Digital robots are in a much simpler domain than living creatures and may never compete well, even at a rudimentary level. While the work done on robotics and artificial intelligence is interesting and useful, progress to date informs us that it will be exceeding difficult to achieve the digital equivalent of the free-living intelligence of an ant. AI and robotics helps us to appreciate that the ant brain is a marvel of computation and miniaturization. We may eventually progress to computational devices based on different materials and strategies that are more brain-like and achieve better and unexpected results. At this writing, no one knows how to do this. The search continues with the study of animal brains.

Despite the science fiction roots and unrealistic arguments (often delusional), machine intelligence enthusiasts are more visible and vocal than ever before. Their meetings have the giddy feel of a born-again religious revival. One god-substitute is singularity:” Techno-Rapture. A black hole in the Extropian worldview whose gravity is so intense that no light can be shed on what lies beyond it. … the human mind is not the final word. Someday, human technology will advance to the point of being able to improve on the underlying hardware (the brain) - an event known as the Singularity. Depending on how much futurism people have been exposed to, they tend to imagine different candidate technologies, “different timescales, and different outcomes for humanity. The Singularity Institute's favored technology is computer-based synthetic minds - "Artificial Intelligence" or "AI" - which we think can be developed quickly and with an outcome favorable to humanity … The Singularity Institute seriously intends to build a true general intelligence, possessed of all the key subsystems of human intelligence, plus design features unique to AI. We do not hold that all the complex features of the human mind are "emergent", or that intelligence is the result of some simple architectural principle, or that general intelligence will appear if we simply add enough data or computing power. “

There is room for fantasy and speculative thinking; however, no-one needs to take the Singularity view or timetable seriously. Some of the worst future predictions claim that digital circuitry is becoming faster, denser and less expensive and therefore “supercomputers’ will soon emerge that have greater processing power than the human brain. Some even suggest that massive parallel processing is superior to brain computational abilities.

There is no knowledge that allows anyone to assess brain processing ability and no basis to compare living brains with digital computers. One of the aspects of “futuristic speculations” that amazes me is the lack of knowledge about the present. Another aspect that concerns me the most is the ignorance of life processes. I doubt that any machine will soon display free-living competence. Ant brains are amazing but digital robots are disappointing. The challenge for future computer designers is to make robots that do as well as an insect in a free-living competition. This task will require a new computing technology, lots of money and the rest of this century to achieve. Unless, of course, some genius discovers and copies brain circuitry that underlies insect competence.

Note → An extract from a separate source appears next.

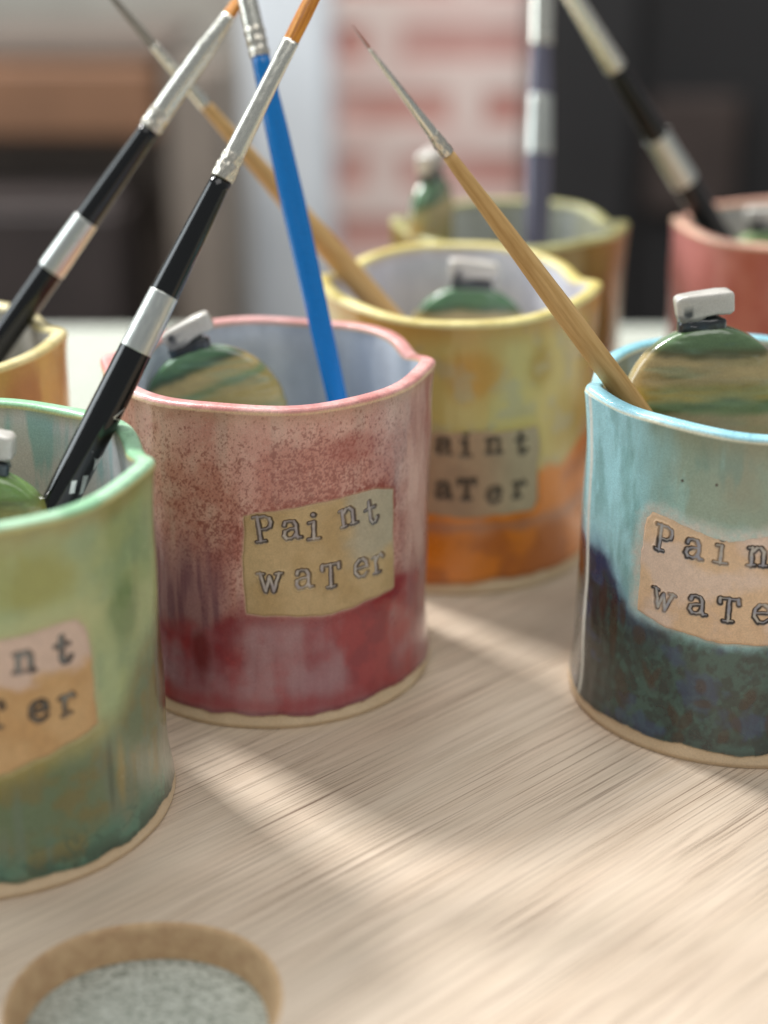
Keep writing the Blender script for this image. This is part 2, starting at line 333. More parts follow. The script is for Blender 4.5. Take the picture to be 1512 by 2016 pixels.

I am concerned about human treachery, but have no concern about machines independently developing destructive intentions that could rival or match their human makers. Evil is a human invention. Humans already make world-destroying machines. This is not a future scenario. Once launched, a world-destroying machine such as an intercontinental ballistic missile carrying hydrogen bombs is self-sufficient. The ICBM is a dumb robot that after launch can find its way to its target without further assistance from human programmers. A bevy of dumb ICBM robots with hydrogen bomb warheads can destroy human civilization. The combination of bad and dumb humans and dumb robots is to be feared. This is history and no one has to wait for future malevolent robots to be constructed.